I blame Pierre de Coubertin who inspired generations by lighting the flame of the new Olympic movement with his catchy strapline, “Swifter. Higher. Stronger.” There can be no doubt that we live in competitive times.

Clarissa Farr, High Mistress of the chart-topping St Paul’s School for Girls is clearly feeling the pinch of competition. She tells us that parents of pupils at her school are “not at all on board with the idea of school as a community, learning to come second or that learning to give ground is an important part of education.” (Top Head attacks ‘Snowplough’ Parents’, The Times 29.11.14) She continues, “children are growing up unable to cope with failure,” and goes on to say that they are ill-prepared for life.

St Paul’s School for Girls is for the academically gifted and we should salute the achievements of the Paulinas who gained A* in 94% of their GCSE exams last year. They are performing at the highest levels of academia and surely fulfilling their High Mistresses expectations. But human nature is competitive so it is no good Miss Farr complaining about a Darwinian attitude amongst her pupils’ parents.

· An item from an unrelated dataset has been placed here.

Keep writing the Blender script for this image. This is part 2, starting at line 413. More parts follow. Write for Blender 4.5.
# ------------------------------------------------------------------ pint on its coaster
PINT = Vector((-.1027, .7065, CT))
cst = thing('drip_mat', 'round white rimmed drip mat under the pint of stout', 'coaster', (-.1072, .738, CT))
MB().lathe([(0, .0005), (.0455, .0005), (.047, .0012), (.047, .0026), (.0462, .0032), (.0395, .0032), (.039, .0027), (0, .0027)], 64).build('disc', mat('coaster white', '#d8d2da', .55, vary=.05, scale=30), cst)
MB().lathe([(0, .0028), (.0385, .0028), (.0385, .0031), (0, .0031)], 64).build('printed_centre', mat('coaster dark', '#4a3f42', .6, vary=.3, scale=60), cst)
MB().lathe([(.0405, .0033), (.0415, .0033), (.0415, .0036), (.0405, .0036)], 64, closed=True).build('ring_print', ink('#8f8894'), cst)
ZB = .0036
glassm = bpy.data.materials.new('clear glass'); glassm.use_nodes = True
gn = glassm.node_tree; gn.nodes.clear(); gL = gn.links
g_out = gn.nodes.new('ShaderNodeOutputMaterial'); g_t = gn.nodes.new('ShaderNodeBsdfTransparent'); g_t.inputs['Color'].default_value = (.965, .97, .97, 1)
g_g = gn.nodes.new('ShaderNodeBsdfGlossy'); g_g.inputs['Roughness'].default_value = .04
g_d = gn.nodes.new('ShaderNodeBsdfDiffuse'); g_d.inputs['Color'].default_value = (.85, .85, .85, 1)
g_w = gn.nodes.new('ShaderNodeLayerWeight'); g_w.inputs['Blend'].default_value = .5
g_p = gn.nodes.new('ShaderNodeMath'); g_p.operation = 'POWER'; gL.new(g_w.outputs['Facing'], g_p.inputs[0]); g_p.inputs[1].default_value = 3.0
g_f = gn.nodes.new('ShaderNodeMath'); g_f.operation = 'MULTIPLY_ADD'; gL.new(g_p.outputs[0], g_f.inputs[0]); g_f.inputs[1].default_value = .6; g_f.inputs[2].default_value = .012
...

It is natural selection that has provided her with prodigiously intelligent pupils and in any case, she isn’t going to change parent behaviour by complaining. She is looking in the wrong direction for the solution.

If Miss Farr wants her parents to celebrate the school community then she must create and value opportunities where the community comes together. We call these communities “teams”. Our school orchestra is a fantastic team and our school plays represent exquisite teamwork. Our Houses are social teams.

However, as a foil to the competitive instinct, team sports are top of the league. It is stating the obvious to observe that teams succeed and fail, through which experience participants learn to win magnanimously and to lose graciously. They provide a rich sharing of experience which applies to parents just as it does to pupils. By way of example, I recently received an email from a parent of a school against which we had played, he wrote, “It was a pleasure to share the game with such fair-minded, positive and gracious followers as yours.”

If the High Mistress really thinks her pupils are ill-prepared for the world that lies ahead of them, she has an obligation to change the experience they receive, not complain about their parents. There is plenty she can do; cut academic study time to three days per week and require pupils to serve in the community or invest in high quality team sport.

She might lose 2 percentage points on her grades, but what price preparing pupils for their future? And if her Snowplough Parents abandon St Paul’s, I have no doubt there will be a queue of more enlightened families lined up outside the door.

Forgive me, I have always pitied those pupils who attend centres of academic exclusivity and believe they leave only part-educated. Clarissa Farr has cemented my views.